The event culminates with Sunday’s Grand Parade down Kalakaua Avenue. The parade will feature Mikoshi, the palanquinlike floats that are traditional in Japanese parades, which were made by local high schools for a contest. This year’s winner, from Maui, can be seen up close at the Hawaii Convention Center at 11:30 a.m. Saturday as well as in the parade. A fireworks display from Nagaoka, the Japanese town famous for its fireworks, closes out the festivities Sunday evening.
TUESDAY
>> Artists explore the influences of immigration
A group of local performance artists, motivated by President Donald Trump’s recent attempt to ban immigrants from certain countries, will join together in a program that demonstrates immigration’s influence on American culture.
The group, comprising performers for groups like the Hawai‘i Symphony Orchestra, professors and lecturers at the University of Hawaii, and teachers at many local schools, have formed the group Artists for Social Justice, which “aims to bring artists of different disciplines together to bring awareness to social justice issues,” a statement said.

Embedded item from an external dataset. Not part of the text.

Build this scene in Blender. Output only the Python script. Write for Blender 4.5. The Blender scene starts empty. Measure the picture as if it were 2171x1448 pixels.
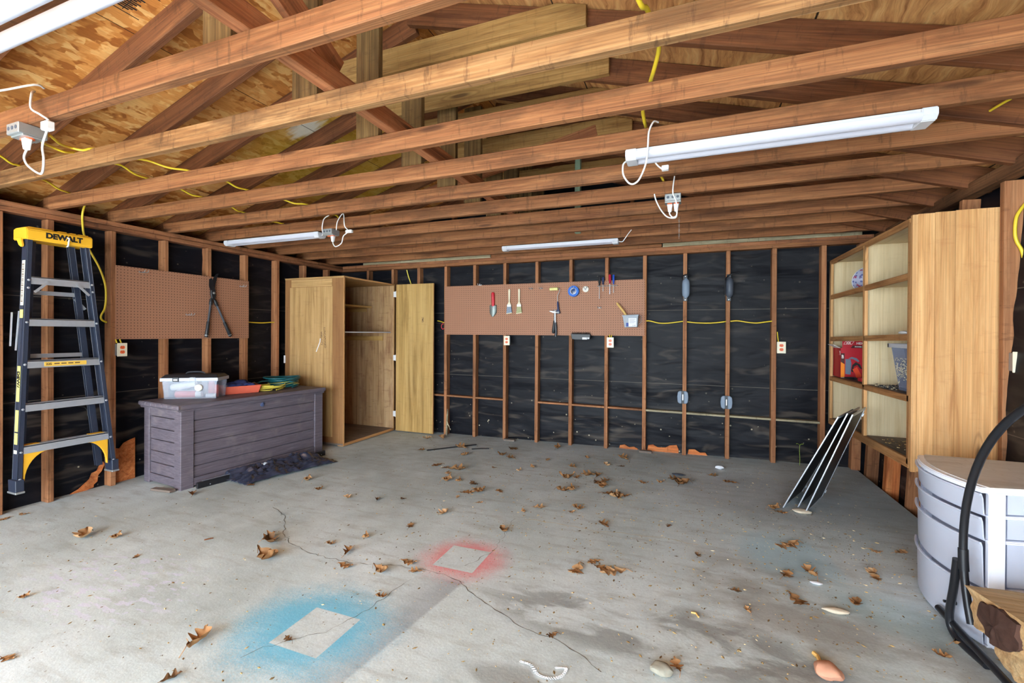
import bpy, bmesh, math, random
from mathutils import Vector as V, Matrix as M, noise as mn

random.seed(7)
SC = bpy.context.scene
COL = SC.collection
PI = math.pi


def fz(x):                     # the slab falls a little to the left
    return 0.0114 * (x - 2.0)


# ------------------------------------------------------------------ objects
WM = {}                        # world matrix of every object made


def tag(o, label=None, cat=None, group=None, kind=None):
    if label:
        o['label'] = label
    if cat:
        o['category'] = cat
    if group:
        o['group'] = group
    if kind:
        o['kind'] = kind
    return o


def thing(name, loc, label, cat, group=None, rz=0.0):
    o = bpy.data.objects.new(name, None)
    o.empty_display_size = 0.05
    COL.objects.link(o)
    m = M.Translation(V(loc)) @ M.Rotation(rz, 4, 'Z')
    o.matrix_world = m
    WM[o.name] = m
    return tag(o, label, cat, group)


def link_mesh(name, me, world, parent=None):
    o = bpy.data.objects.new(name, me)
    COL.objects.link(o)
    if parent is not None:
        o.parent = parent
        loc = WM[parent.name].inverted() @ world
    else:
        loc = world
    o.location, o.rotation_euler, o.scale = loc.to_translation(), loc.to_euler(), loc.to_scale()
    WM[o.name] = world
    return o


def copy_tree(o, world, label=None, group=None):
    def rec(src, par):
        c = src.copy()
        COL.objects.link(c)
        if par is not None:
            c.parent = par
            WM[c.name] = WM[par.name] @ (WM[src.parent.name].inverted() @ WM[src.name])
        for ch in src.children:
            rec(ch, c)
        return c
    c = rec(o, None)
    WM[c.name] = world
    c.location, c.rotation_euler = world.to_translation(), world.to_euler()
    tag(c, label, None, group)
    return c


class MB:
    """collects shapes (world coordinates, optionally through xf) into ONE mesh"""

    def __init__(self, xf=None):
        self.bm = bmesh.new()
        self.xf = xf
        self.mi = 0

    def vert(self, p):
        p = V(p)
        if self.xf is not None:
            p = self.xf @ p
        return self.bm.verts.new(p)

    def face(self, vs):
        try:
            f = self.bm.faces.new(vs)
            f.material_index = self.mi
            return f
        except ValueError:
            return None

    def hexa(self, c):
        v = [self.vert(p) for p in c]
        for q in ((0, 3, 2, 1), (4, 5, 6, 7), (0, 1, 5, 4), (1, 2, 6, 5), (2, 3, 7, 6), (3, 0, 4, 7)):
            self.face([v[i] for i in q])
        return self

    def box(self, x0, x1, y0, y1, z0, z1, m=None):
        c = [V(p) for p in ((x0, y0, z0), (x1, y0, z0), (x1, y1, z0), (x0, y1, z0),
                            (x0, y0, z1), (x1, y0, z1), (x1, y1, z1), (x0, y1, z1))]
        if m is not None:
            c = [m @ p for p in c]
        return self.hexa(c)

    def bar(self, a, b, w, h, up=(0, 0, 1)):
        a, b = V(a), V(b)
        d = (b - a)
        L = d.length
        x = d / L
        y = V(up).cross(x)
        if y.length < 1e-6:
            y = V((0, 1, 0)).cross(x)
        y.normalize()
        z = x.cross(y)
        m = M((x, y, z)).transposed().to_4x4()
        m.translation = a
        return self.box(0, L, -w / 2, w / 2, -h / 2, h / 2, m)

    def tube(self, pts, r, n=8, closed=False):
        pts = [V(p) for p in pts]
        k = len(pts)
        rr = r if isinstance(r, (list, tuple)) else [r] * k
        rings = []
        prev = None
        for i, p in enumerate(pts):
            if closed:
                t = pts[(i + 1) % k] - pts[i - 1]
            else:
                t = pts[min(i + 1, k - 1)] - pts[max(i - 1, 0)]
            t.normalize()
            if prev is None:
                u = t.cross(V((0, 0, 1)))
                if u.length < 1e-3:
                    u = t.cross(V((1, 0, 0)))
            else:
                u = prev - t * prev.dot(t)
            u.normalize()
            prev = u
            w = t.cross(u)
            rings.append([self.vert(p + (u * math.cos(2 * PI * j / n) + w * math.sin(2 * PI * j / n)) * rr[i]) for j in range(n)])
        m = k if closed else k - 1
        for i in range(m):
            a, b = rings[i], rings[(i + 1) % k]
            for j in range(n):
                self.face([a[j], a[(j + 1) % n], b[(j + 1) % n], b[j]])
        if not closed:
            self.face(rings[0][::-1])
            self.face(rings[-1])
        return self

    def lathe(self, prof, m=None, n=20):
        """prof: (radius, height) along local Z of m"""
        m = m or M.Identity(4)
        rings = []
        for r, h in prof:
            rings.append([self.vert(m @ V((r * math.cos(2 * PI * j / n), r * math.sin(2 * PI * j / n), h))) for j in range(n)])
        for a, b in zip(rings, rings[1:]):
            for j in range(n):
                self.face([a[j], a[(j + 1) % n], b[(j + 1) % n], b[j]])
        if prof[0][0] > 1e-5:
            self.face(rings[0][::-1])
        if prof[-1][0] > 1e-5:
            self.face(rings[-1])
        return self

    def prism(self, poly, axis, d0, d1):
        """poly in the two other axes (cyclic order kept x,y,z), extruded d0..d1 along axis"""
        def p3(a, b, d):
            return {'x': (d, a, b), 'y': (a, d, b), 'z': (a, b, d)}[axis]
        A = [self.vert(p3(a, b, d0)) for a, b in poly]
        B = [self.vert(p3(a, b, d1)) for a, b in poly]
        k = len(poly)
        self.face(A[::-1])
        self.face(B)
        for i in range(k):
            self.face([A[i], A[(i + 1) % k], B[(i + 1) % k], B[i]])
        return self

    def grid(self, f, nu, nv):
        g = [[self.vert(f(i / nu, j / nv)) for j in range(nv + 1)] for i in range(nu + 1)]
        for i in range(nu):
            for j in range(nv):
                self.face([g[i][j], g[i + 1][j], g[i + 1][j + 1], g[i][j + 1]])
        return self

    def build(self, name, mat, parent=None, origin=None, bevel=0.0, smooth=None, seg=1):
        bm = self.bm
        bmesh.ops.remove_doubles(bm, verts=bm.verts, dist=1e-6)
        bmesh.ops.recalc_face_normals(bm, faces=bm.faces)
        if bevel > 0:
            es = [e for e in bm.edges if len(e.link_faces) == 2 and e.calc_face_angle(0) > 0.5]
            bmesh.ops.bevel(bm, geom=es, offset=bevel, segments=seg, affect='EDGES', clamp_overlap=True)
        if origin is None:
            if parent is not None:
                origin = WM[parent.name].to_translation()
            else:
                zs = [v.co.z for v in bm.verts]
                c = V((0, 0, 0))
                for v in bm.verts:
                    c += v.co
                c /= max(1, len(bm.verts))
                origin = V((c.x, c.y, min(zs)))
        origin = V(origin)
        bm.transform(M.Translation(-origin))
        me = bpy.data.meshes.new(name)
        bm.to_mesh(me)
        bm.free()
        for mm in (mat if isinstance(mat, (list, tuple)) else [mat]):
            me.materials.append(mm)
        if smooth is not None:
            for p in me.polygons:
                p.use_smooth = True
            me.set_sharp_from_angle(angle=math.radians(smooth))
        return link_mesh(name, me, M.Translation(origin), parent)


def plank(name, a, b, w, h, mat, parent=None, up=(0, 0, 1), bevel=0.0025, wob=0.0):
    """board from a to b; local X runs along the grain; w across, h along up"""
    a, b = V(a), V(b)
    d = b - a
    L = d.length
    x = d / L
    y = V(up).cross(x)
    y.normalize()
    z = x.cross(y)
    m = M((x, y, z)).transposed().to_4x4()
    m.translation = (a + b) / 2
    B = MB()
    if wob:
        n = max(4, int(L / 0.3))
        s = random.random() * 50
        ring = []
        for i in range(n + 1):
            t = -L / 2 + L * i / n
            dy = wob * mn.noise(V((t * 0.7 + s, 1.3, 0)))
            dz = wob * mn.noise(V((t * 0.7 + s, 7.7, 0)))
            ring.append([B.vert((t, dy + sy * w / 2, dz + sz * h / 2)) for sy, sz in ((-1, -1), (1, -1), (1, 1), (-1, 1))])
        for p, q in zip(ring, ring[1:]):
            for j in range(4):
                B.face([p[j], p[(j + 1) % 4], q[(j + 1) % 4], q[j]])
        B.face(ring[0][::-1])
        B.face(ring[-1])
    else:
        B.box(-L / 2, L / 2, -w / 2, w / 2, -h / 2, h / 2)
    bm = B.bm
    bmesh.ops.recalc_face_normals(bm, faces=bm.faces)
    if bevel:
        es = [e for e in bm.edges if e.calc_face_angle(0) > 0.5]
        bmesh.ops.bevel(bm, geom=es, offset=min(bevel, w * .3, h * .3), segments=1, affect='EDGES')
    me = bpy.data.meshes.new(name)
    bm.to_mesh(me)
    bm.free()
    me.materials.append(mat)
    return link_mesh(name, me, m, parent)


def lettering(name, text, mat, size, m, parent, depth=0.0006, bold=0.0, align='CENTER'):
    cu = bpy.data.curves.new(name, 'FONT')
    cu.body = text
    cu.size = size
    cu.align_x = align
    cu.align_y = 'CENTER'
    cu.extrude = depth
    cu.offset = bold
    tmp = bpy.data.objects.new(name + '_tmp', cu)
    COL.objects.link(tmp)
    dg = bpy.context.evaluated_depsgraph_get()
    me = bpy.data.meshes.new_from_object(tmp.evaluated_get(dg))
    bpy.data.objects.remove(tmp)
    bpy.data.curves.remove(cu)
    me.name = name
    me.materials.clear()
    me.materials.append(mat)
    return link_mesh(name, me, m, parent)


def frame_m(o, x, y):
    """matrix with origin o and axes x, y (z = x cross y)"""
    x, y = V(x).normalized(), V(y)
    z = x.cross(y).normalized()
    y = z.cross(x)
    m = M((x, y, z)).transposed().to_4x4()
    m.translation = V(o)
    return m


def smooth_path(pts, k=6):
    pts = [V(p) for p in pts]
    out = []
    for i in range(len(pts) - 1):
        p0, p1, p2, p3 = pts[max(i - 1, 0)], pts[i], pts[i + 1], pts[min(i + 2, len(pts) - 1)]
        for j in range(k):
            t = j / k
            out.append(0.5 * ((2 * p1) + (p2 - p0) * t + (2 * p0 - 5 * p1 + 4 * p2 - p3) * t * t + (3 * p1 - p0 - 3 * p2 + p3) * t ** 3))
    out.append(pts[-1])
    return out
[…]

Its program “Arts in Conversation: Immigration” will feature music by composers who immigrated to America, such as Russian composer Sergei Rachmaninoff, Austrian-born film composer Erich Korngold, Iranian composer Reza Vali and Japanese-born Takuma Itoh, a UH professor whose piece “Iridescence” will be performed. Other works will have immigration themes, such as Antonin Dvorak’s “American String Quartet” and a spoken-word piece, “I am the daughter of immigrants,” by Filipino-American Toni Pasion.
Many of the performers themselves are immigrants: Hawai‘i Symphony Orchestra concertmaster Ignace Jang was born in Paris; UH piano professor Tommy Yee, pictured left, is from Canada; and award-winning soprano Rachel Schutz, pictured inset far left, a lecturer at UH who has performed in Hawaii Opera Theatre productions and in local concerts, is from Wales. Other performers include mezzo-soprano Maya Hoover and pianist Jonathan Korth, pictured at right, symphony violinist Rachel Saul and violist Colin Belisle, harpist Megan Bledsoe Ward and cellist Anna Callner.